Monday, July 11, 2016

First Day

Great first day, I thought. We spent longer than we'd planned on a name-based ice breaker, but we sure learned each other's names. Then we talked about water, and Flint, and the relationship between the concerns expressed by Flint residents and those by the Black Lives Matter movement. Our students (the vocal ones, at least) had no trouble seeing the connections there. We also spent some time doing "blackout poems," where you take a non-poetic text and cross out most of the words, leaving only a chosen few, which as a new and often surprising poem, can bring new meaning to the original text as well. Our students seemed to enjoy that.

I do think they may have tuned out a little as we presented them with information about Flint; I want to be efficient tomorrow as we introduce the Navajo water crises. One of the tricks, I think, will be to keep making connections to larger issues, and to their own lives.

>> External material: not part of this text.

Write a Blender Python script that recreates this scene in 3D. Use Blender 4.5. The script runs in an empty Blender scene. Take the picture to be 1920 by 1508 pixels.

One of our current plans for tomorrow is to have them write about times when they've seen or experienced privilege or lack thereof based on race or ethnicity. This will be coming after having had a discussion on race/ethnicity in the water crises we've introduced.

But I had a great conversation with Oliver this afternoon, and it gave me ideas for a few other things I want to do tomorrow.

Oliver's group (Movement) will be having their students draw maps of their towns with a focus on privilege. I'd like to do that too, before going into the storytelling. Also, in hearing Oliver describe today's "Peace through Art" group's day, it occurred to me I want to have the students just simply talking.

So after the maps, and before writing, I think I want to have them tell some privilege/identity-related stories to each other in small groups. (Ashley? What do you think?)

The writing's still important, though, because we're trying to build material to create performance poems by the end of the week!